Tornadoes in my area (Washington State) are extremely rare. Whenever they do appear, they're usually in eastern Washington where it tends to be hotter than western Washington (the state is divided by the Cascade mountain range). When they do occur, they're weak, short-lived, and rarely even touch down. It was a startling event some years ago when a small tornado did touch down near Yakima in eastern Washington and tore up somebody's garage. But so far this year, Washington State has had five tornadoes, some of which were in western Washington, and most of them occurred within the past five or six weeks! They were considerable more energetic than tornadoes that have appeared before, but fortunately, I haven't heard any reports of major damage or loss of life, certainly nothing like what seems to occur seasonally in the plains states. Nevertheless, this is enough to make folks around here sit up and take notice and start asking what in the hell is going on? I thought all we had to worry about here was the occasional earthquake.

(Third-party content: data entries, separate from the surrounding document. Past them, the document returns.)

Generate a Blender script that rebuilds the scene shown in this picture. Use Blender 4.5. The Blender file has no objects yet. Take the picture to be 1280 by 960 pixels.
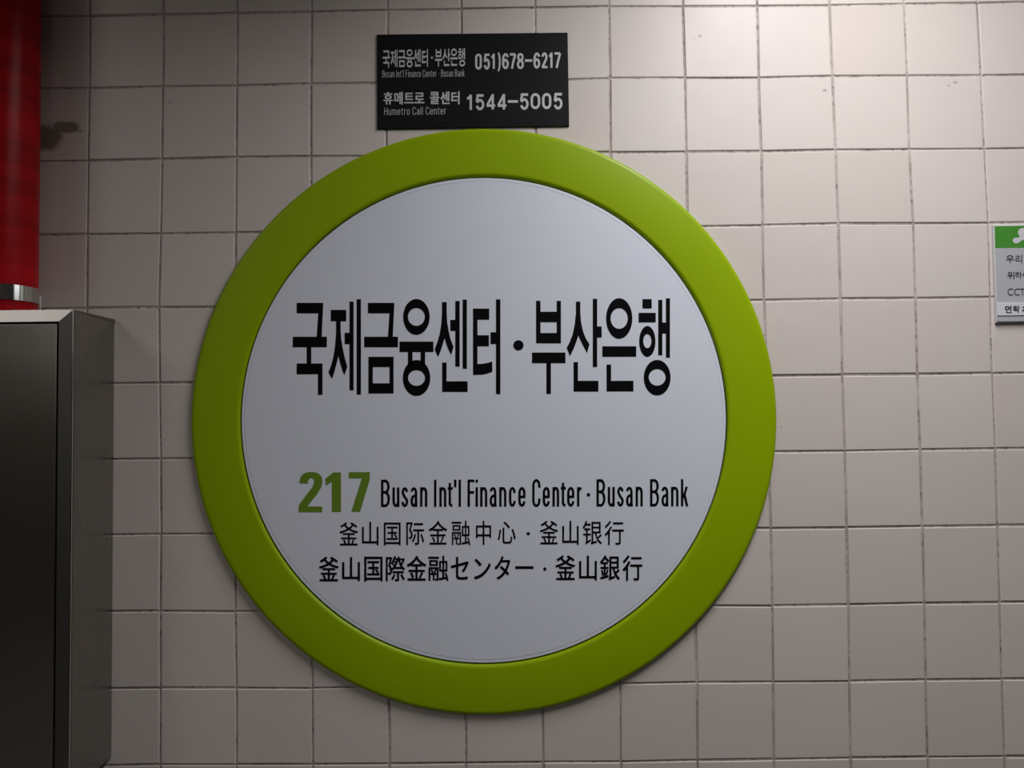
import bpy, bmesh, math, random
from mathutils import Vector, Matrix, Euler
from mathutils.geometry import tessellate_polygon
random.seed(7)
SC = bpy.context.scene
COL = SC.collection

# ------------------------------------------------------------------ camera
FPX = 960.0
cam_d = bpy.data.cameras.new('camera')
cam_d.sensor_width = 36.0
cam_d.lens = 36.0 * FPX / 1280.0
cam_d.clip_start = 0.01
cam = bpy.data.objects.new('camera', cam_d)
COL.objects.link(cam)
cam.location = (0.0199, -1.0092, -0.0435)
cam.rotation_euler = (1.607, 0.0118, 0.0054)
SC.camera = cam

# ------------------------------------------------------------------ world, exposure
world = bpy.data.worlds.new('world')
SC.world = world
world.use_nodes = True
bg = world.node_tree.nodes['Background']
bg.inputs[0].default_value = (0.9, 0.92, 1.0, 1)
bg.inputs[1].default_value = 0.012
vs = SC.view_settings
vs.view_transform = 'Standard'
vs.look = 'None'
vs.gamma = 1
vs.exposure = 0.0
vs.use_curve_mapping = False

# ------------------------------------------------------------------ unseen lamps, inferred ones and added fill (strip lamps under the ceiling)
def strip_lamp(name, loc, sx, sy, power, color, rot=(0, 0, 0), spread=180):
    d = bpy.data.lights.new(name, 'AREA')
    d.shape = 'RECTANGLE'
    d.size = sx
    d.size_y = sy
    d.energy = power
    d.spread = math.radians(spread)
    d.color = color
    o = bpy.data.objects.new(name, d)
    COL.objects.link(o)
    o.location = loc
    o.rotation_euler = rot
    return o
strip_lamp('hanging_lamp', (0.43, -0.58, 0.78), 0.12, 0.70, 10.2, (1.0, 0.985, 0.99), (0, math.radians(-4), 0), spread=157)
strip_lamp('unseen_lamp', (-1.95, -1.75, 1.29), 0.9, 0.30, 8.4, (1.0, 0.95, 0.90))
strip_lamp('unseen_lamp', (-2.6, -5.1, 1.29), 2.4, 0.30, 8.0, (1.0, 0.96, 0.92))  # added, unseen: brightens the far wall that the cabinet door mirrors
strip_lamp('unseen_lamp', (7.0, -1.5, 1.29), 2.2, 2.2, 24.0, (1.0, 0.98, 0.97))
strip_lamp('unseen_lamp', (0.45, -5.0, 1.25), 0.22, 0.9, 7.0, (1.0, 0.98, 0.97))  # added, unseen: ambient fill for the cabinet door

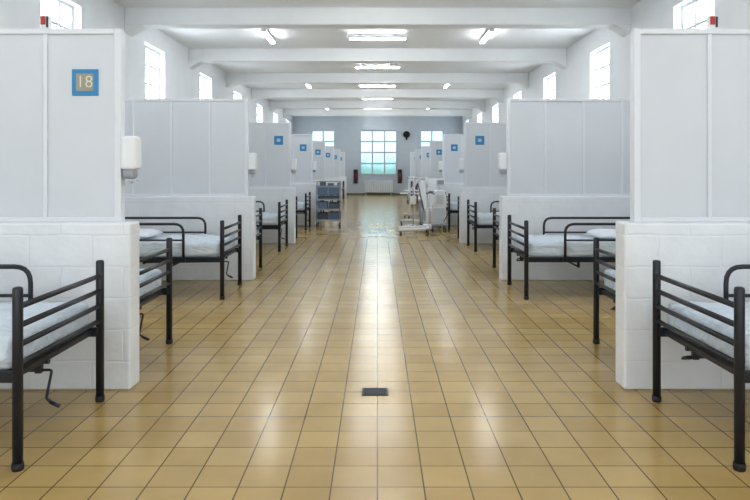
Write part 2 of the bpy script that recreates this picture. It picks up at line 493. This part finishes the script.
# ---------------------------------------------------------------- fluorescent lamps
HZ=4.41
def make_fl(L=1.3):
    r=empty('fluorescent_light','white ceiling batten light with lit tubes','ceiling light','ceiling fluorescent lights')
    h=L/2
    bm=B(); box(bm,(-h,-.05,-.05),(h,.05,0),.008,2); 
    for s in (-1,1):
        box(bm,(s*h,-.055,-.09),(s*(h-.03),.055,-.045),.006)
        box(bm,(s*.4-.05,-.04,-.01),(s*.4+.05,.04,H-HZ+.001),.003)
    obj('light_housing',bm,M_white,r)
    for s in (-1,1):
        bm=B(); cyl(bm,(-h+.03,s*.03,-.07),(h-.03,s*.03,-.07),.017,10); obj('light_tube',bm,M_tube,r)
    return r
f0=make_fl(); f0.location=(0,14.6,HZ)
for k in (-3,-2,-1,1,2,3,4,5):
    dup(f0,(0,14.6+P*k,HZ))
for k in (-2,0,2,4):
    for s in (-1,1): dup(f0,(s*2.42,14.4+P*k,HZ),math.pi/2)

# ---------------------------------------------------------------- floor drain
bm=B(); box(bm,(-.083,-.07,0),(.083,.07,.004),.001)
r=empty('floor_drain','dark metal floor drain grate set in the tiles','drain',loc=(-.015,4.1,0))
obj('drain_plate',bm,M_drain,r)
bm=B()
for i in range(6): box(bm,(-.07,-.055+i*.02,.004),(.07,-.047+i*.02,.007))
obj('drain_grate',bm,M_steel,r)

# ---------------------------------------------------------------- casters
def caster(parent,x,y,rad=.05,name='caster'):
    bm=B(); cyl(bm,(x-.014,y,rad),(x+.014,y,rad),rad,18,mi=0)
    cyl(bm,(x-.017,y,rad),(x+.017,y,rad),rad*.5,12,mi=1)
    for s in (-1,1): box(bm,(x+s*.018,y-.012,rad-.01),(x+s*.022,y+.012,rad*2+.012),mi=1)
    box(bm,(x-.022,y-.014,rad*2+.006),(x+.022,y+.014,rad*2+.014),mi=1); cyl(bm,(x,y,rad*2+.012),(x,y,rad*2+.04),.009,8,mi=1)
    return obj(name,bm,[M_rub,M_grey],parent)

# ---------------------------------------------------------------- trolley
r=empty('medical_trolley','blue-grey framed trolley with drawer and dark filled shelves','trolley',loc=(-1.2,16.0,0))
w,d=.30,.22
for x in (-w+.03,w-.03):
    for y in (-d+.03,d-.03): caster(r,x,y,.055)
bm=B()
for x in (-w+.012,w-.012):
    for y in (-d+.02,d-.02): cyl(bm,(x,y,.14),(x,y,1.06),.013,10)
tube(bm,fillet([(w-.012,-d+.02,.90),(w+.07,-d+.02,.96),(w+.07,d-.02,.96),(w-.012,d-.02,.90)],.04,4),.011,8)
for y in (-d+.02,d-.02): tube(bm,fillet([(-w+.012,y,1.02),(-w+.012,y,1.12),(w-.012,y,1.12),(w-.012,y,1.02)],.04,4),.010,8)
obj('trolley_frame',bm,M_grey,r)
for z in (.16,.42,.66,.98):
    bm=B(); box(bm,(-w,-d,z),(w,d,z+.015),.004)
    for s in (-1,1):
        box(bm,(-w,s*d,z+.012),(w,s*(d-.012),z+.04),.003); box(bm,(s*w,-d+.015,z+.012),(s*(w-.012),d-.015,z+.04),.003)
    obj('trolley_shelf',bm,M_grey,r)
bm=B(); box(bm,(-w+.025,-.19,.78),(w-.025,.19,.98),.006); ub=obj('drawer_unit',bm,M_grey,r)
for s in (-1,1):
    bm=B(); box(bm,(s*.01,-.205,.79),(s*(w-.035),-.188,.965),.005); o=obj('drawer',bm,M_trayblue,ub)
for i,(x,z,hh,ww,mm) in enumerate(((-.14,.175,.18,.125,M_traydark),(.14,.175,.20,.12,M_trayblue),(-.14,.435,.19,.12,M_trayblue),(.14,.435,.17,.125,M_traydark),(0,.675,.085,.26,M_traydark))):
    bm=B(); box(bm,(x-ww,-.19,z),(x+ww,.16,z+hh),.012,2); box(bm,(x-ww-.006,-.195,z+hh-.015),(x+ww+.006,.17,z+hh),.004); box(bm,(x-.04,-.203,z+hh*.45),(x+.04,-.188,z+hh*.45+.025),.004)
    o=obj('storage_bin',bm,mm); o.location=(-1.2,16.0,0)
    tag(o,'slate plastic storage bin standing on the trolley shelf','bin','bins on the trolley')
for dx,hh,mm in ((-.14,.10,M_dgrey),(.05,.07,M_trayblue)):
    bm=B(); box(bm,(dx-.07,-.10,.996),(dx+.07,.10,.996+hh),.01,2); box(bm,(dx-.075,-.105,.99+hh),(dx+.075,.105,1.008+hh),.006)
    o=obj('supply_box',bm,mm); o.location=(-1.2,16.0,0); tag(o,'small supply box with lid on trolley top','box')

# ---------------------------------------------------------------- patient hoist
r=empty('patient_hoist','white mobile patient lift with low legs and folded boom','patient lift',loc=(.96,14.15,0))
for x,y in ((-.46,-.30),(-.46,.30),(.12,-.24),(.12,.24)): caster(r,x,y,.045 if x<0 else .055)
bm=B()
for s in (-1,1):
    tube(bm,fillet([(-.50,s*.30,.125),(-.05,s*.26,.13),(.12,s*.22,.15),(.12,0,.15)],.05,4),.030,10)
box(bm,(.03,-.12,.11),(.21,.12,.22),.02,2)
obj('lift_base',bm,M_white,r)
bm=B(); box(bm,(.08,-.045,.18),(.15,.045,1.0),.015,2); tube(bm,[(.115,0,.98),(.10,0,1.24)],.032,12)
obj('mast',bm,M_white,r)
bm=B(); tube(bm,fillet([(.10,-.2,.90),(.24,-.2,.93),(.24,.2,.93),(.10,.2,.90)],.05,4),.014,8); cyl(bm,(.10,-.2,.90),(.10,.2,.90),.012,8); obj('push_handle',bm,M_dgrey,r)
bm=B(); tube(bm,fillet([(.10,0,1.20),(-.02,0,1.22),(-.24,0,.96),(-.30,0,.84)],.06,6),.022,10)
obj('boom',bm,M_lgrey,r)
bm=B(); cyl(bm,(-.30,0,.86),(-.30,0,.76),.012,8); tube(bm,fillet([(-.30,-.22,.66),(-.30,-.20,.76),(-.30,.20,.76),(-.30,.22,.66)],.03,3),.014,8); obj('spreader_bar',bm,M_dgrey,r)
bm=B(); cyl(bm,(.07,0,.40),(-.0,0,.74),.022,10); cyl(bm,(-.0,0,.72),(-.08,0,1.12),.012,8); obj('actuator',bm,M_dgrey,r)
bm=B(); box(bm,(-.01,-.08,.30),(.08,.08,.52),.02,2); obj('battery_pack',bm,M_grey,r)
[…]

For the government—any government—to simply ignore this because doing something about it such as passing a few laws (or enforcing existing one) restricting the dumping of wastes into the oceans and atmosphere might cost some of its high-finance buddies a nickel or two is dereliction of the worst sort. But you can't count on the governments and the corporations that own them to look any further than the next quarterly report.

Some folks refuse to believe they have a rabid Rottwieler in their pants until it bites 'em in the ass! Problem is that everybody else gets bit too.